Loop for Better Hearing

I sat on my couch, astounded by the quality of the sound streaming into my ears. I could hear the network newscaster, announcing current events, crisply and clearly. I closed my eyes, realizing that I was understanding every word he was saying without having to view closed captions. I looked over at my husband, and with tears streaming from my eyes, I told him that I had not watched a television program without captioning since its inception in the 1980s. This dramatic change in my ability to hear television came after a hearing loop was installed in my family room.

Hearing loops have been around since 1937 but were not widely used until about twenty years ago. Loops emit a magnetic wireless signal which is picked up by the tele coil or t-coil in an aid or implant. To install a loop, wire must be placed around a room or public gathering place in a perfect square on the floor, around the ceiling or in an attic. Visible wiring can be pushed under carpeting or baseboards. Once the loop is established, an amplifier picks up output signals from a microphone, or a building’s sound system. At home, amplifiers receive signals from the audio output of your television or computer.

In the United States, one can find loops in churches, concert halls, and theaters. In Europe, they are common in airports, train and bus stations, and in most public venues. The Hearing Loss Association of America and The Association of Late Deafened Adults (ALDA) are trying to promote the use of hearing loops in train stations, airports, and other public gathering places here in America. You can go to the websites of these organizations to find more information about their loop initiatives. The Let’s Loop America website provides a great deal of information about loops and how they help those suffering from hearing loss.

The cost of a home loop varies depending on the size of the area that you want looped. Loop kits can be purchased online, and if you’re into DYI projects, you can install your own system for an average cost of $400.00. A friend of mine self-installed his family room loop and said it took him several days to figure out the technological nuances. He described the experience as frustrating. In the end, he was successful in getting his loop up and running. If you’re not able or unwilling to put time and effort into such a project then google search local companies who provide loops for homes. The company I used gave me a free quote and a great deal of advice for the area that I wanted looped. I was comforted by the fact that the salesperson wore hearing aids and knew and understood the nuances of what I was trying to achieve.

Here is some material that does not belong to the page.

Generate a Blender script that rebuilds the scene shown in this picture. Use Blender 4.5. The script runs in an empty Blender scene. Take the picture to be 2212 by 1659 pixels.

Though some may find the cost of a home loop high, you have to keep in mind that there is no maintenance and that loops work with any hearing device with a t-coil. So when you upgrade or purchase new devices from a different manufacturer, you will never have to buy another television adapter. I’ve used adapters from various hearing aid manufacturers and have paid as much as $500.00 dollars only to find that when I upgrade I have to have a new adapter. I now know that the sound quality on my new home loop is far superior to an adapter.

Hearing loss of any kind disrupts one’s ability to enjoy all aspects of life. Hearing aids and cochlear implants do not restore normal hearing and depending on the severity of the loss, many wearers of these devices have to turn to technology to enhance their hearing, particularly when ambient noise is present. As we meander through the hearing world let us help ourselves by doing what we can to enhance our hearing capabilities.